## Goal
Your task is to gather the lines below that hold the string "scene".

## Data lines
════════

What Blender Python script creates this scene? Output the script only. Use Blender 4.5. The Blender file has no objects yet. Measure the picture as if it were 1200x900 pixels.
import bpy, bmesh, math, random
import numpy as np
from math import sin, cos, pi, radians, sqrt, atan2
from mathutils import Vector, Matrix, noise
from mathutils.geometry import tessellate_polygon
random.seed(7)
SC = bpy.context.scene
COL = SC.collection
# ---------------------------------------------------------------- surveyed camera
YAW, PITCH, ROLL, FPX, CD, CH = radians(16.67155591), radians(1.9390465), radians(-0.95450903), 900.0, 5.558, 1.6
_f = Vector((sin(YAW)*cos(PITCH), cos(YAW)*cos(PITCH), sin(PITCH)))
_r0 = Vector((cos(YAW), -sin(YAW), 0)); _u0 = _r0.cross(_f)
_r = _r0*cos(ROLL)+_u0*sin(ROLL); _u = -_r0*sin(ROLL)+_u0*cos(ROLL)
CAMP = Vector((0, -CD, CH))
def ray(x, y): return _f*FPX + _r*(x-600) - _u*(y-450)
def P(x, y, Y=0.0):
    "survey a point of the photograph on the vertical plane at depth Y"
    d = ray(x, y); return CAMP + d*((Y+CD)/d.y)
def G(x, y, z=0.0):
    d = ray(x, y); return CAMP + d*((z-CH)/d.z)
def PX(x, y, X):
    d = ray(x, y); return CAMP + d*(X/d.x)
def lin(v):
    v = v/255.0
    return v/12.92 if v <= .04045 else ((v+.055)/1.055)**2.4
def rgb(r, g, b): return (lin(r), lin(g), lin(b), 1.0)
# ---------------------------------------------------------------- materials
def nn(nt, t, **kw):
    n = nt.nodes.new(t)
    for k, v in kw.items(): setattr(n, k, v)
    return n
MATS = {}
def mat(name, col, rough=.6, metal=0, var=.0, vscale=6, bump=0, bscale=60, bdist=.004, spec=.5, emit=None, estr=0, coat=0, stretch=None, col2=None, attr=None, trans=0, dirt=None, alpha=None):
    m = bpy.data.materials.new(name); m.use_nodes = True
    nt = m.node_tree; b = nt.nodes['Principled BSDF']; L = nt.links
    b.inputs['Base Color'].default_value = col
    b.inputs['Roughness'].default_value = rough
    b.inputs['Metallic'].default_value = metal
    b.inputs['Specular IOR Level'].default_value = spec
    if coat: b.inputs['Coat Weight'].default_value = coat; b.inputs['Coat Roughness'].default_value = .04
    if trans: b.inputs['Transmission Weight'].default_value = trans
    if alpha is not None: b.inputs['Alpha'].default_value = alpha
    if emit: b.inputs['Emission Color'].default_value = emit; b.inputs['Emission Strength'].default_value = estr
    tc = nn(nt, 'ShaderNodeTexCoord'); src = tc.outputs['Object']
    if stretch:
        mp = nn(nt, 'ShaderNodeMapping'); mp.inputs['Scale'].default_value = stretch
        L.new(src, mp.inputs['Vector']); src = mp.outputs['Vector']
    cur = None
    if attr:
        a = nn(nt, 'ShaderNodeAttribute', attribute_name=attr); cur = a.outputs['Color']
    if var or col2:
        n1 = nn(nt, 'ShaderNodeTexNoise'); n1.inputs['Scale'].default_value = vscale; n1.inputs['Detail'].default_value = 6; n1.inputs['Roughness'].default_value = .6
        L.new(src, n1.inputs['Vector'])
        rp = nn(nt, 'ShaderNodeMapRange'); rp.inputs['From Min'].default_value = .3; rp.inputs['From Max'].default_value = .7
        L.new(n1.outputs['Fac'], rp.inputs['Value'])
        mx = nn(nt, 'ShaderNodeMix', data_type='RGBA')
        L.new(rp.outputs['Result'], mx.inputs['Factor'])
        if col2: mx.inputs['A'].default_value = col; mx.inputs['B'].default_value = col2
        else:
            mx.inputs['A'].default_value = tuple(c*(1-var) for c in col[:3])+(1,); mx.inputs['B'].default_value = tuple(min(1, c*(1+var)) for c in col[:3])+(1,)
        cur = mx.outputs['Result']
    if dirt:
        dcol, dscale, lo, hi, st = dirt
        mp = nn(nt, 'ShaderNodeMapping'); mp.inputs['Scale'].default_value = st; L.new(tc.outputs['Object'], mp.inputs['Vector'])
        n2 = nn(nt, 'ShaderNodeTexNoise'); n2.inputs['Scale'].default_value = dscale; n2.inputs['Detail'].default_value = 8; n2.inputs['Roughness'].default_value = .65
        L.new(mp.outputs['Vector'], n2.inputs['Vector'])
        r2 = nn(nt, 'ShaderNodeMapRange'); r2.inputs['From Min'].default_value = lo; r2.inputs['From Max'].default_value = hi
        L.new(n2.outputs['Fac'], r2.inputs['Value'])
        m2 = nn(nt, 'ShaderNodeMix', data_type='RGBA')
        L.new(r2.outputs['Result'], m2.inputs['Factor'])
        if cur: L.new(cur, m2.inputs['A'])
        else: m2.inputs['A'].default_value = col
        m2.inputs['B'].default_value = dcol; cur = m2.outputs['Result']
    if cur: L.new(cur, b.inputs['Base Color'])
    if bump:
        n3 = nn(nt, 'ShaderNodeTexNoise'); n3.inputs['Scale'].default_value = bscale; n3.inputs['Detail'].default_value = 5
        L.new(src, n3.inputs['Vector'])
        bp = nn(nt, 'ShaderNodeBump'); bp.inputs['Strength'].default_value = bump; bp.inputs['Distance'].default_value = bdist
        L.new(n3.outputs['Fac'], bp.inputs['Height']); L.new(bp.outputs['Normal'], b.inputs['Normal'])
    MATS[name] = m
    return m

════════

## Answer to the task
What Blender Python script creates this scene? Output the script only. Use Blender 4.5. The Blender file has no objects yet. Measure the picture as if it were 1200x900 pixels.
SC = bpy.context.scene